4. Azaltılacak gider kalemlerini belirlemek ve simülasyon
Otomatik giderler ile diğer harcamaları ayırdıktan sonra tespit etmek:
Hangi harcamalar hemen kesilebilir?
Hangilerine bir süreliğine ara verilebilir?
Kira, fatura, mutfak gideri gibi otomatik giderleri azaltmak mümkün mü? Örneğin kira giderini azaltmak için semt değiştirme, bir süreliğine aile yanına taşınma, evin bir bölümünü paylaşma olasılıkları.
Gelecek aylar için hayali bir tablo yapmak, giderler azaldığında ne kadar artıya geçeceğini görmek açısından motive edici bir etkiye sahip: «Mümkün!»
5. Tasarruf özgürleştirir - Sürekliliği önemli, miktarı değil
Şu iki sözü, pekâlâ tasarrufa da uygulayabiliriz:
«Damlaya damlaya göl olur.»
«Kayayı delen suyun kuvveti değil, damlaların süreliliğidir.»
Gelir ne kadar az olursa olsun, kenara koyacak bir miktar mutlaka bulunur.

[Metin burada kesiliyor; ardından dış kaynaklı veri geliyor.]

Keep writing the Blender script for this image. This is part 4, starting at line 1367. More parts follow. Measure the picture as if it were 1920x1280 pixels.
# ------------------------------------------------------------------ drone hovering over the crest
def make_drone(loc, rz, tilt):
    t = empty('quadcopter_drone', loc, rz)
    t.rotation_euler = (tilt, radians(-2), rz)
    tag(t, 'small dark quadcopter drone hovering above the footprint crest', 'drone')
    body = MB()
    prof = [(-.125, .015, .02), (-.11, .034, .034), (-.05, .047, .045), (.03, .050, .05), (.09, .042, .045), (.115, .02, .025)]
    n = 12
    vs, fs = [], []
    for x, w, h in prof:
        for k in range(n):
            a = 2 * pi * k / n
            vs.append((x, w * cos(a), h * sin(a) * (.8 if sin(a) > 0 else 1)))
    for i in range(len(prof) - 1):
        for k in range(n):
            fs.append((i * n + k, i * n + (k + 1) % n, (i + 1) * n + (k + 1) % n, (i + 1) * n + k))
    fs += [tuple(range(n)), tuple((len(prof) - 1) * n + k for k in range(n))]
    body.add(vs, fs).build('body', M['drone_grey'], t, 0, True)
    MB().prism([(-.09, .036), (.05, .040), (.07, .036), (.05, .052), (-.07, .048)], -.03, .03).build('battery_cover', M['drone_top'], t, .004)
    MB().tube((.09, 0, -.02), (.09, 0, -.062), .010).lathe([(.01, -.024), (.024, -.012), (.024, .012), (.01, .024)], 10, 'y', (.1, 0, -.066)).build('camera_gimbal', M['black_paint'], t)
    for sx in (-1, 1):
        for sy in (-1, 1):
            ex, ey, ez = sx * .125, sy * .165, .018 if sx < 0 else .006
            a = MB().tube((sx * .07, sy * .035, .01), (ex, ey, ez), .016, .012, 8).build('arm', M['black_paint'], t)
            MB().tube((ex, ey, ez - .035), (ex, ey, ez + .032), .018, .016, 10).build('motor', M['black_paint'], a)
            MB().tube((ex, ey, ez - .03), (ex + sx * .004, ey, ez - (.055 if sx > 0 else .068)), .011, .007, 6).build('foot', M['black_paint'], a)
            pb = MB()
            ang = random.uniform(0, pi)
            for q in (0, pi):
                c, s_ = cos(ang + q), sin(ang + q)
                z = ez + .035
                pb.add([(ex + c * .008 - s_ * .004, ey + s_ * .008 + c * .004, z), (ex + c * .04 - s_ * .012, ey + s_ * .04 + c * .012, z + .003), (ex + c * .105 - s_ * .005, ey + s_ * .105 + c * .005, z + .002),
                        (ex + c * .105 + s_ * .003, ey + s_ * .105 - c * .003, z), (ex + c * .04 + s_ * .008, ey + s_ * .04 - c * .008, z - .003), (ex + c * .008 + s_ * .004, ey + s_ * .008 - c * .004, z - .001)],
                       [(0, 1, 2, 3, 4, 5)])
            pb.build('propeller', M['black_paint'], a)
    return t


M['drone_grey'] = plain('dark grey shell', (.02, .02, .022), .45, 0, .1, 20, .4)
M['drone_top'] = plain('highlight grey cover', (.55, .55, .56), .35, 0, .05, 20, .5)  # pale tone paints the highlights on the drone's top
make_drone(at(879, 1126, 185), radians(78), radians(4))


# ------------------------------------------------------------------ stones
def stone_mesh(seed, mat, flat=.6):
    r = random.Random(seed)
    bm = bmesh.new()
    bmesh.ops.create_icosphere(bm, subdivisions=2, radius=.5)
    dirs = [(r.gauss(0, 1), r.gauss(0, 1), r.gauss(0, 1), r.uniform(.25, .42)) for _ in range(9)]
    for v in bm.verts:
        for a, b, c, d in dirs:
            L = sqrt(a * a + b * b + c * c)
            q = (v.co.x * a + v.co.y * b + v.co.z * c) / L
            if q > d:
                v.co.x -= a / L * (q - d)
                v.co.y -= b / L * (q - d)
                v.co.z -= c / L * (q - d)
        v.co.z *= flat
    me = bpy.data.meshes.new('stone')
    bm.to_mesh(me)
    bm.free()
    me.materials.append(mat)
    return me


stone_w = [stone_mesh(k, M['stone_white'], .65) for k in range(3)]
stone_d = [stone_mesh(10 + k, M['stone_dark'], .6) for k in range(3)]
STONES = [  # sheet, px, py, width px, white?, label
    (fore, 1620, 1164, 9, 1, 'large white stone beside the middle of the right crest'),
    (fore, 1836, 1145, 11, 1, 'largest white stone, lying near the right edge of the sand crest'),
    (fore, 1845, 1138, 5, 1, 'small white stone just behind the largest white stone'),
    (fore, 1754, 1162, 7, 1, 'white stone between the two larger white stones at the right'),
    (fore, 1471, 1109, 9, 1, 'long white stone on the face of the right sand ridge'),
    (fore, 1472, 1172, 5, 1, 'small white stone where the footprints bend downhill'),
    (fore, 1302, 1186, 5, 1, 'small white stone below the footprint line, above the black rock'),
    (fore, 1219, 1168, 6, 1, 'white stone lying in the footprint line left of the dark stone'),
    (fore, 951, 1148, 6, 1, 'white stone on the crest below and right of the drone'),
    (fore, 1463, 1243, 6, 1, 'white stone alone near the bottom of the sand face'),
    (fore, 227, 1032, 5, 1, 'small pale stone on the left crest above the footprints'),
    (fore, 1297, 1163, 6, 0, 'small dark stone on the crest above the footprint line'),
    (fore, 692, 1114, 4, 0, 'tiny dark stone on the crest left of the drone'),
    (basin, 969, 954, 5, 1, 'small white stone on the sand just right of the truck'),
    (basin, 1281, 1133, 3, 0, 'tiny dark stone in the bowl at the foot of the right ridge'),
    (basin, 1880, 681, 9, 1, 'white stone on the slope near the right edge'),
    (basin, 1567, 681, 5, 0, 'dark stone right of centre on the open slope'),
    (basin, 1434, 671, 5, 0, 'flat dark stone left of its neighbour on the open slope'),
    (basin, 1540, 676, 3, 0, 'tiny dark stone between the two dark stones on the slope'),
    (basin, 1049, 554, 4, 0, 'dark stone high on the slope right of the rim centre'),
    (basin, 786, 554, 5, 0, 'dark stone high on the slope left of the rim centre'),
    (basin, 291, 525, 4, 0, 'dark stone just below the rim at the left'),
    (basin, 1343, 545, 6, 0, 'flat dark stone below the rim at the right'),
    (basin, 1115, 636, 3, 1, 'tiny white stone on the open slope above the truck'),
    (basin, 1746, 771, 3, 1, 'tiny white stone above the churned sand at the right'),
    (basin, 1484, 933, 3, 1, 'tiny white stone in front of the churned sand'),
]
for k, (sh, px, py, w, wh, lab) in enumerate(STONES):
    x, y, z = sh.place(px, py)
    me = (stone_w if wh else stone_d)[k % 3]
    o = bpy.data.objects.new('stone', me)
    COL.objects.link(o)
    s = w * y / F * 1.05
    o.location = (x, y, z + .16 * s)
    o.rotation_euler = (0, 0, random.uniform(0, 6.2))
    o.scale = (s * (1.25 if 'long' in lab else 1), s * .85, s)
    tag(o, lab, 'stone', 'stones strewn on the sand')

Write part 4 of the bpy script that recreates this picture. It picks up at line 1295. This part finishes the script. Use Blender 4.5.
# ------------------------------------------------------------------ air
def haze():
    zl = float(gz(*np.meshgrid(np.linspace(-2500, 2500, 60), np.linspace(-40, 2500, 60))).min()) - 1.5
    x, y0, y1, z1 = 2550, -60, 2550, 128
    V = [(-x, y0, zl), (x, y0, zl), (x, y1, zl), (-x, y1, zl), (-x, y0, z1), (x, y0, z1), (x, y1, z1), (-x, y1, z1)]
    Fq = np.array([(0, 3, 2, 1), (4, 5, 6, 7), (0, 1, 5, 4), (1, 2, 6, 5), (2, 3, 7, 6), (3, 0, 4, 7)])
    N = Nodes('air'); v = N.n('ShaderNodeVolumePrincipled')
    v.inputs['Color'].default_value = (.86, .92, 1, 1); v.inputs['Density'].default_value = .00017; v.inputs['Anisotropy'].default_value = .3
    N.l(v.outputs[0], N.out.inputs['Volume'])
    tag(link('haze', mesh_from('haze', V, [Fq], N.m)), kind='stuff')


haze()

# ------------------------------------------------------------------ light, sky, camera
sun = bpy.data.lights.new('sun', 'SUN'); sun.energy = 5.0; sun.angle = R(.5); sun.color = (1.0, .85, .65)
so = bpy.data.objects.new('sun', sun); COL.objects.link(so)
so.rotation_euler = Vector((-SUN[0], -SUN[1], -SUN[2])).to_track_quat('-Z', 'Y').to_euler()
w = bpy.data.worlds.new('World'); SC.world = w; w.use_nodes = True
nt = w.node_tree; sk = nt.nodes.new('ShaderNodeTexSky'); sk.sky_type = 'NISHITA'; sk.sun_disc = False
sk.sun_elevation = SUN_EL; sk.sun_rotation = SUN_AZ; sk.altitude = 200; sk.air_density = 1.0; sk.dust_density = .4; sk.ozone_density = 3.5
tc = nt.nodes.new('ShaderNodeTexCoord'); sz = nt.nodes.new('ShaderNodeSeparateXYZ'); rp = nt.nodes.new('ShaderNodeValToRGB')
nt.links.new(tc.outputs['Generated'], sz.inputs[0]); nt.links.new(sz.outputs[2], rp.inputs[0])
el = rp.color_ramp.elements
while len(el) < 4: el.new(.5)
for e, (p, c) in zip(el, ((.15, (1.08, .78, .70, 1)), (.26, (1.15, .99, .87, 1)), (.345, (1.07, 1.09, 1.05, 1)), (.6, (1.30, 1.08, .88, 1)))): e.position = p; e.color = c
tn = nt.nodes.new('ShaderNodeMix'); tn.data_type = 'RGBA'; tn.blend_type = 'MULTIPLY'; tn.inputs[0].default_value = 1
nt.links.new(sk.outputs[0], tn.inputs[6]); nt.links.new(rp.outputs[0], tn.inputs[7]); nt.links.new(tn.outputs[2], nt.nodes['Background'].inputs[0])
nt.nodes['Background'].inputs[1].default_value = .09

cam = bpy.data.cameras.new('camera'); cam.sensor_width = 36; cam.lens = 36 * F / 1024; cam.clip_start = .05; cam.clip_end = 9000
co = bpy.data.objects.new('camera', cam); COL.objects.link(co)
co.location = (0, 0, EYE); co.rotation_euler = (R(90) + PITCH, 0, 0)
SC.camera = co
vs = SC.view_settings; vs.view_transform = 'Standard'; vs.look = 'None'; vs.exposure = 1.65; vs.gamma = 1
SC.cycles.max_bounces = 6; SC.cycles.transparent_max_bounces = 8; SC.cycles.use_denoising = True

Basit güzeldir: On yıl önce günde 1 TL kenara koymaya başlasaydık, bugün 3.650 TL’miz olurdu. Eğer belli aralıklarla birikmekte olan paramızı döviz ve altına çevirseydik, bu tutar ortalama 5.000 TL’yi bulurdu. İşte bunun adı «varlık yönetimi».
«Kayayı delen suyun kuvveti değil, damlaların sürekliliğidir.»